Antartika’ da yol alabilmek için Kuzey Kutup Bölgesi’ne göre daha zordur. Bu bölge çok daha soğuktur. Ayrıca, neredeyse bütün kıta birkaç yüz metre kalınlığında yüzeyi pürüzlü ve üzerinde büyük çatlak ya da yarıklar bulunan bir buz tabakası ile kaplıymış.
Bu bölgeye giden kaşifler için giyecek ve yiyecek de büyük sorun olmuştur. Grönland ve Kuzey Kanada’da yaşayan, aşırı soğuk koşullara uyum sağlamış Eskimolar’dan çok şey öğrenilmiştir.

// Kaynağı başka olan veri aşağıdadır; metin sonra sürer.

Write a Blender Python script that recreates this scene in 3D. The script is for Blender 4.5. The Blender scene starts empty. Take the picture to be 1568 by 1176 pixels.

Taze yiyecekler, daha çok sebze ve meyve yokluğu, kutup yolcularının iskorbüt hastalığına yakalanma olasılığını artırıyormuş. Bu hastalığı önleme yolları ancak son yüz yıl içinde bulunabilmiştir. Barınma ve ısınma gibi sorunlar da zaman içerisinde büyük ölçüde giderilmiştir. Teknik alandaki gelişmeler kutuplaırn keşfini kolaylaştırmış ve güvenli hale getirmiştir. Ama bu bölgelere gitmek cesaret ve dayanıklılık gerektirmektedir.